Stefanie Olsen Staff writer, CNET News
Stefanie Olsen covers technology and science.
Stefanie Olsen
2 min read
A California judge on Friday lifted a temporary ban on Taxes.com from displaying unfavorable but truthful information about its chief rival, J.K. Harris, which had complained that the practice interfered with its status in popular search engines.

The ruling, which was decided in the U.S. District Court for the Northern District of California, overturned a preliminary injunction granted to J.K. Harris, a tax estimator, on March 22, 2002. At the time, the court had ruled that Taxes.com violated trademark law by hosting Web pages that criticized J.K. Harris and appeared in top rankings of search engine results for the term "J.K. Harris." As part of the ruling, the judge had ordered Taxes.com to alter those pages.

In its revised ruling, the court said that Taxes.com use of its competitor's name, in the course of conveying truthful information about its investigation by federal authorities, does not violate trademark law.

"While the evidence submitted to the court demonstrates that defendants' Web site does contain frequent references to J.K. Harris, these references are not gratuitous; rather, defendants' Web site refers to J.K. Harris by name in order to make statements about it," according to the filing.

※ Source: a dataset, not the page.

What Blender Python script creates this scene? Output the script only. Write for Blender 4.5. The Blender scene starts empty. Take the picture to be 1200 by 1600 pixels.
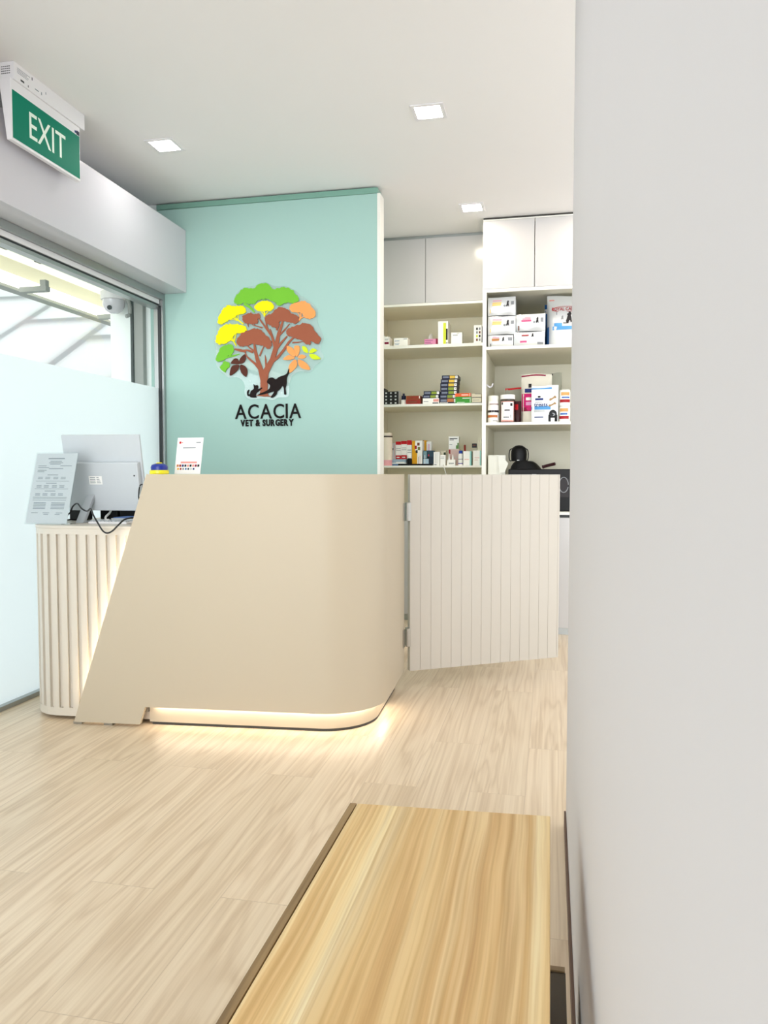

The case highlights the sticky nature of accessing information on the Web and the ease with which search engines can call up potentially negative or embarrassing background on businesses or individuals. Search engines regularly crawl, or index, millions or billions of Web pages to create fresh, relevant resources of information on the Net universe. While such technology has served to help revolutionalize how people find information, it has also proved invasive to others.

At the heart of the case, J.K. Harris & Company v. Steven Kassel/Taxes.com, was J.K. Harris' contention that Taxes.com's Web pages were given undue favor in search results for its own site, causing people who may looking for J.K. Harris to discover negative press about the company and turn to its rival for services.

The civil liberties group Electronic Frontier Foundation, which represented Taxes.com in an appeal of the case, applauded the decision.

"The court's decision to reverse an earlier ruling on Taxes.com restores the balance between trademark law and the First Amendment right to publish truthful information," EFF senior intellectual property attorney Fred von Lohmann said in a statement.